Output all lines exactly.

┌──

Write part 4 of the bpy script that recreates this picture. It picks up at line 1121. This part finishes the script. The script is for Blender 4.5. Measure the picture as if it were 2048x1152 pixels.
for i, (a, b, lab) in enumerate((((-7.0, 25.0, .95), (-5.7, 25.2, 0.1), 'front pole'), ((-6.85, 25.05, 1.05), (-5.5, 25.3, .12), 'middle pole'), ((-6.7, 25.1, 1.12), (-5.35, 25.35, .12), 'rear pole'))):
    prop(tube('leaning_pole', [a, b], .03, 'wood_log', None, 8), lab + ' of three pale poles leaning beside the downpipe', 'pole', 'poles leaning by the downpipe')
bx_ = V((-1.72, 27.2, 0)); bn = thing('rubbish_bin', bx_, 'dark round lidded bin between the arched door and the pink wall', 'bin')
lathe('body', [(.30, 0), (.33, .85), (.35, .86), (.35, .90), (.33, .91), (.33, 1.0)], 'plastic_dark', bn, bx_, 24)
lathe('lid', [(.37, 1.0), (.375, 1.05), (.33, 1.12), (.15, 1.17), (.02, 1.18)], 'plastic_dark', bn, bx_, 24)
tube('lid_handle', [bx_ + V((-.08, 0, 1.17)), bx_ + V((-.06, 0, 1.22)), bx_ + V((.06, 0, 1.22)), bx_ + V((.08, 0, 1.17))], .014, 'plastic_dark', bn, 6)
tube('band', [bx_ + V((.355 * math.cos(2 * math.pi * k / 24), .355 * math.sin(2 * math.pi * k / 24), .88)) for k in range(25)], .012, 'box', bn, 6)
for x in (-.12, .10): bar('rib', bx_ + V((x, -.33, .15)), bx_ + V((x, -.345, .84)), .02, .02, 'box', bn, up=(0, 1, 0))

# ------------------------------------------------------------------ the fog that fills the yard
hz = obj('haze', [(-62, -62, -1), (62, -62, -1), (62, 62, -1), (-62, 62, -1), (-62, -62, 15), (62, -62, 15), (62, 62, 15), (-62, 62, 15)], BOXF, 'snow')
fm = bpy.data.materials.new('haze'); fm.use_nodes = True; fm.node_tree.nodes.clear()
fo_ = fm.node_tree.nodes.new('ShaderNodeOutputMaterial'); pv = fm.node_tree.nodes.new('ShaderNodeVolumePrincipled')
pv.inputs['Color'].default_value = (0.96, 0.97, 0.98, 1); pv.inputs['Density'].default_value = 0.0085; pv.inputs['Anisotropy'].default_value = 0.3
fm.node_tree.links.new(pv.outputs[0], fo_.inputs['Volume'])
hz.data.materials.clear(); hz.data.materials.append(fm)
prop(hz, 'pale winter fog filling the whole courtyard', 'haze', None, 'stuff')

└──

* Full output:
Write part 4 of the bpy script that recreates this picture. It picks up at line 1121. This part finishes the script. The script is for Blender 4.5. Measure the picture as if it were 2048x1152 pixels.
for i, (a, b, lab) in enumerate((((-7.0, 25.0, .95), (-5.7, 25.2, 0.1), 'front pole'), ((-6.85, 25.05, 1.05), (-5.5, 25.3, .12), 'middle pole'), ((-6.7, 25.1, 1.12), (-5.35, 25.35, .12), 'rear pole'))):
    prop(tube('leaning_pole', [a, b], .03, 'wood_log', None, 8), lab + ' of three pale poles leaning beside the downpipe', 'pole', 'poles leaning by the downpipe')
bx_ = V((-1.72, 27.2, 0)); bn = thing('rubbish_bin', bx_, 'dark round lidded bin between the arched door and the pink wall', 'bin')
lathe('body', [(.30, 0), (.33, .85), (.35, .86), (.35, .90), (.33, .91), (.33, 1.0)], 'plastic_dark', bn, bx_, 24)
lathe('lid', [(.37, 1.0), (.375, 1.05), (.33, 1.12), (.15, 1.17), (.02, 1.18)], 'plastic_dark', bn, bx_, 24)
tube('lid_handle', [bx_ + V((-.08, 0, 1.17)), bx_ + V((-.06, 0, 1.22)), bx_ + V((.06, 0, 1.22)), bx_ + V((.08, 0, 1.17))], .014, 'plastic_dark', bn, 6)
tube('band', [bx_ + V((.355 * math.cos(2 * math.pi * k / 24), .355 * math.sin(2 * math.pi * k / 24), .88)) for k in range(25)], .012, 'box', bn, 6)
for x in (-.12, .10): bar('rib', bx_ + V((x, -.33, .15)), bx_ + V((x, -.345, .84)), .02, .02, 'box', bn, up=(0, 1, 0))

# ------------------------------------------------------------------ the fog that fills the yard
hz = obj('haze', [(-62, -62, -1), (62, -62, -1), (62, 62, -1), (-62, 62, -1), (-62, -62, 15), (62, -62, 15), (62, 62, 15), (-62, 62, 15)], BOXF, 'snow')
fm = bpy.data.materials.new('haze'); fm.use_nodes = True; fm.node_tree.nodes.clear()
fo_ = fm.node_tree.nodes.new('ShaderNodeOutputMaterial'); pv = fm.node_tree.nodes.new('ShaderNodeVolumePrincipled')
pv.inputs['Color'].default_value = (0.96, 0.97, 0.98, 1); pv.inputs['Density'].default_value = 0.0085; pv.inputs['Anisotropy'].default_value = 0.3
fm.node_tree.links.new(pv.outputs[0], fo_.inputs['Volume'])
hz.data.materials.clear(); hz.data.materials.append(fm)
prop(hz, 'pale winter fog filling the whole courtyard', 'haze', None, 'stuff')